Is DAG operating under a capital constraint?

Institutional LPs have been getting financially squeezed, and venture capitalists are suddenly feeling the pinch.

Since the beginning of the yearr, PEWeek has learned of three, unannounced fund “adjustments” at vintage 2007 and 2008 funds that closed but are now having to downsize. It has learned of one firm now running every new investment decision by its base of LPs. And this week, even news of some very well-capitalized funds “tightening up” is beginning to leak.

DAG Ventures, for example, a firm best known for investing in the mature deals of Kleiner Perkins Caufield & Byers, as well as for its fundraising prowess — it was raised a stunning $1.425 billion in commitments across three funds since 2006 — has historically invested at a rapid-fire pace. In 2007 alone,it participated in the funding rounds of 23 companies, including many it led, like the $70 million Series B round of Amyris Biotechnologies Inc., an Emeryville, Calif.-based startup that develops renewable hydrocarbon biofuels.

Yet according to one VC whose firm has co-invested with DAG in several companies, DAG, which “used to invest in deals sight unseen,” is “definitely acting now like they’re under capital constraints,” says the VC, who asked not to be named.

Indeed, since October, DAG has disclosed just three investments. Late last year, it participated in a $20 million round for Kosmix, a Mountain View, Calif.-based developer of vertical search engines. It also participated in a $10 million round for One True Media, a Redwood City, Calif., startup that develops online editing and sharing tools for videos and photos, and in an $11 million round for Gigya in Palo Alto, which sells tracking software to online widget makers.

Meanwhile, before the global slowdown, DAG had invested in four startups in August alone. The firm participated in a $25 million round for Jasper Wireless, a Sunnyvale, Calif., wireless startup focused on machine-to-machine data communication; in a $20 million round for Amyris; in a $14 million round for the personal transportation startup Segway, based in Bedford, N.H.; and a $20 million round for the San Francisco-based social networking company Friendster.

DAG did not respond to a request for comment from PeWEEK. A second source close to the company says that DAG has been making capital calls over the last couple of months without issue.

“It’s getting to be brutal,” says Robert Hofeditz, a partner in the San Francisco office of the placement agency Probitas Partners. “No one is immune.”

Hofeditz says that none of the LPs with which Probitas works has called the firm, looking for a way out of commitments. He adds, “That’s not to say it won’t happen, but it hasn’t yet.”

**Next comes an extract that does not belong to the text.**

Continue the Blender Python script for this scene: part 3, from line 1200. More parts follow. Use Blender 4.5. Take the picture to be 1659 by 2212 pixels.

Yet there’s no question that even institutional investors that have long been held in the highest regard are no longer a safe bet. Not only have the endowments of leading institutions like Harvard, Yale, and the University of California been whipsawed by the downturn, but they now have more capital calls than they do incoming distributions. Worse, they’re still obligated to underwrite what typically amounts to between 20 percent and 30 percent of their schools’ operating budgets.

Says one VC, “Everybody is hesitant to make capital calls right now. You don’t want to know if your LPs are going to back out. It’s almost like the don’t-ask-don’t-know school of venture capital. If you don’t know, you can comfortably tell everyone that your LPs are fine. If you call and your LP can’t help you, what do you do? If you forgive them, you set a precedent that you really don’t want to set.” Enforcing agreements, however, can be an even worse option. “No one wants to sue. GPs just don’t go there.”

Adds the VC, who has worked in the industry for more than a decade: “I’ve heard of LPs failing to make capital calls by choice. I’ve never [before] heard of an LP failure to make a capital call because the money just isn’t there. Before late November, early December, it just wasn’t a risk that anyone thought about.”